Steven Mnuchin’s ties to luxury Edinburgh development – from Scotland on Sunday
One of Donald Trump’s most senior cabinet members and his Scots wife have close ties to a trust spearheading plans for a contentious luxury housing development in one of Scotland’s most sought after neighbourhoods, Scotland on Sunday can reveal.
The entity, known as the Rockshiel Trust, intends to build swaths of modernist townhouses and apartments in a coveted conservation area in Edinburgh.
The trust is among a slew of Scottish property holdings and Bank of Scotland accounts worth up to £9m that have been disclosed by Steven Mnuchin, the US Treasury secretary.
Documents filed with the Office of Government Ethics (OGE), a Washington DC-based agency of the US government tasked with preventing conflicts of interest in the executive branch, show Mnuchin listed at least five properties in the capital as part of the multimillion pound international portfolio of assets he has with his wife, the Edinburgh-born actor Louise Linton.
However, the US Treasury Department stressed that Mnuchin, 56, has no financial interest in the Rockshiel Trust, and that it was only disclosed on his OGE forms due to his wife’s interest in it.

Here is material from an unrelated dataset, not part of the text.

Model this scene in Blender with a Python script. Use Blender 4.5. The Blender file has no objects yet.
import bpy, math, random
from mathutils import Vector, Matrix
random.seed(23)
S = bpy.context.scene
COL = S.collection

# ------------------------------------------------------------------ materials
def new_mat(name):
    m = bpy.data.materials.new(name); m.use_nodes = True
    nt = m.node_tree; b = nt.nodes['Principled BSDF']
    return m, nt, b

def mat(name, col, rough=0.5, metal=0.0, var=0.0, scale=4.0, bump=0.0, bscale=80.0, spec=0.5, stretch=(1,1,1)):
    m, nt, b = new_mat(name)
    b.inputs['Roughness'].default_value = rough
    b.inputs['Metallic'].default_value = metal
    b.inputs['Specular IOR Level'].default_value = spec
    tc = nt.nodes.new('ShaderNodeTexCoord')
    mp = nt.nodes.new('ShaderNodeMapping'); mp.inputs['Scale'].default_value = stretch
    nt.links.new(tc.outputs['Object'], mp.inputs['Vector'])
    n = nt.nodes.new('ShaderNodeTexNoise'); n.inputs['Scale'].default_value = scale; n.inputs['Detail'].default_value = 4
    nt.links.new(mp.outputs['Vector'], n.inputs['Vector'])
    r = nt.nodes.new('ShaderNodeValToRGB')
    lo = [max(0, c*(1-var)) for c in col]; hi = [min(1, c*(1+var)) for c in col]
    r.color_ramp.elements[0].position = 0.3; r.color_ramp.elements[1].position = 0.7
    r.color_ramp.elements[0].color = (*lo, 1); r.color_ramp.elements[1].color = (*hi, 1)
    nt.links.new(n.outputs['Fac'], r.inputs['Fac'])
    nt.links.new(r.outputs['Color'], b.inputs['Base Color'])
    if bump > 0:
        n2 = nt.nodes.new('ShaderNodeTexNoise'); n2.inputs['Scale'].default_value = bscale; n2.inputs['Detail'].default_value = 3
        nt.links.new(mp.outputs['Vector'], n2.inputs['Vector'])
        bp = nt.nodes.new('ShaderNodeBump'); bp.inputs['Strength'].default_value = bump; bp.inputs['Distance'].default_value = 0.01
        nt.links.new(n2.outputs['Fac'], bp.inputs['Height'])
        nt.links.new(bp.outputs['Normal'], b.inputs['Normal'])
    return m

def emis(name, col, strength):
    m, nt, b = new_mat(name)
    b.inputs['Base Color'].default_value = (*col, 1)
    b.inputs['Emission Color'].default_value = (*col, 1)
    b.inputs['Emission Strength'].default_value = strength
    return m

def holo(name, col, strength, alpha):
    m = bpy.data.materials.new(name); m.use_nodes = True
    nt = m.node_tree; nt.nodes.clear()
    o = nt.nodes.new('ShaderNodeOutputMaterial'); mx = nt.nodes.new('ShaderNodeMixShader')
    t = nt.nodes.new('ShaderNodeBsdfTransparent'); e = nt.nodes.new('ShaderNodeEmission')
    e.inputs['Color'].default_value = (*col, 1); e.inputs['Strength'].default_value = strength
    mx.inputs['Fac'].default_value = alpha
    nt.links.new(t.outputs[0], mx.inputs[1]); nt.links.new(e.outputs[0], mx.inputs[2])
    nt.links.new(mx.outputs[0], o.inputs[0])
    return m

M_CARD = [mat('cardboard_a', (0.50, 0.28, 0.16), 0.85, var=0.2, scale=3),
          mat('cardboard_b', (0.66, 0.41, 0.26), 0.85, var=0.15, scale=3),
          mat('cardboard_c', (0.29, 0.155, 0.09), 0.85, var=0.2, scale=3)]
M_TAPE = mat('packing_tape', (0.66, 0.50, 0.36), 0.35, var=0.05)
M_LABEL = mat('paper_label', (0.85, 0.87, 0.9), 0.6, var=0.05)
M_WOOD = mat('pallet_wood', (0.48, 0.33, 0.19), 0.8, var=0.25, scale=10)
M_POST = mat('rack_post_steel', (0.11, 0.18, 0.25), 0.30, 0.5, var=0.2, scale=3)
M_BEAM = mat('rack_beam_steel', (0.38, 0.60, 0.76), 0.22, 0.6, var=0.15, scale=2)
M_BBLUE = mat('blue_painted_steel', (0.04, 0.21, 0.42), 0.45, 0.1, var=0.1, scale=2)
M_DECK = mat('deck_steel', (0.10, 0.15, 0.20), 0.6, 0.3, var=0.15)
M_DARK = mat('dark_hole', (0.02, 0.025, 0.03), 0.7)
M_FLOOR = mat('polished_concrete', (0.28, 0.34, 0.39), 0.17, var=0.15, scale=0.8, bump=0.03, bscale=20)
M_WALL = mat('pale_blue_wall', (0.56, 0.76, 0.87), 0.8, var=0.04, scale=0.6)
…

Linton, 38, is a beneficiary of the trust, which stands to make a sizeable windfall if its plans for 17 properties in west Murrayfield’s Kinellan Road are greenlit. The average house price on the street stands at nearly three quarters of a million pounds.
The Treasury Department declined to comment on why a series of shareholdings held by Linton in other Scottish companies have not been disclosed by her husband.
Neil Findlay MSP said that at a time when Edinburgh is suffering from an affordable housing crisis, the plans by those “linked to the heart of the Trump administration” are the “last thing” the city needs.
While neighbours in Murrayfield are unaware of the involvement of the controversial couple in the proposed multi-story housing development, the plans have already attracted scores of objections to date.
A series of photo montages submitted to the City of Edinburgh Council’s planning department reveal the trust has applied to build ten five-bedroom townhouses, five three-bedroom apartments, and two two-bedroom apartments in the upmarket area.
The cluster of three and four storey modernist buildings would be located in the current grounds of Rockshiel, an imposing 19th century villa located.
As part of the development, extensive excavations would lead to the loss of an ornamental pond in the villa’s grounds and with it, a slice of the city’s Georgian heritage.
According to John Lawson, an archaeology officer with the local authority, the pond itself may pre-date the villa and is “archaeologically significant.”
Given the grounds of the neighbouring Belmont House, an A-listed Italianate mansion, were landscaped by William Playfair, the architect credited with shaping the capital’s modern-day cityscape, the pond could be even more important.
Lawson said that if the Rockshiel site was associated with Playfair, it could be considered as being of “national significance.”
However, the Rockshiel Trust insists Playfair had no role in the creation of the pond, which it described as a “dangerous” and “flooded” quarry.
Murrayfield Community Council has also objected to the plans, pointing to a “strong feeling” in the community that the development would be “undesirable.”
In all, some 48 objections have been lodged against the scheme, with the council’s roads authority also recommending that the application be refused on the basis that its planned 52 car parking spaces would constitute a breach of local authority parking standards.
The Rockshiel Trust lodged the planning application with the council in January. It was withdrawn last month, following feedback from planners. However, it intends to resubmit a redesigned blueprint.
A spokesman for the trust said it is domiciled in the UK. Land records in the General Register of Sasines show Linton’s father, William Hay, disposed of the villa and the grounds at Kinellan Road to Rockshiel’s trustees in 1997.
Findlay, the Labour MSP for the Lothians, said the development would serve only to profit those behind the trust.
He said: “Edinburgh is going through a housing crisis. We see more and more people sleeping in the streets every day and families unable to secure affordable accommodation in the city they were born in.
“Now we see someone linked to the heart of the Trump administration developing a prime area of the city, seeking to maximise their return. This application sounds as though it is the last thing that Edinburgh needs.”
He added: “Should the application be refused, the Rockshiel Trust will have the right of appeal over the community because the Scottish Government joined with the Tories in the recent planning bill to deny communities equal rights of appeal in the planning process.”
The raft of Scottish assets detailed by Mnuchin in his filings to the OGE raises several other questions for the man responsible for stewarding the largest economy in the western world, not least over his valuation of the Rockshiel Trust’s landholdings.
The documentation shows Mnuchin claims the trust’s real estate is worth as little as $15,000 (£12,440).
While the land set aside for the housing is undeveloped, Registers of Scotland records show properties on Kinellan Road have fetched as much £1.3m.
Zoopla, one of the UK’s largest online property sites, states that the average house price on the street stood at £748,539 as of last month.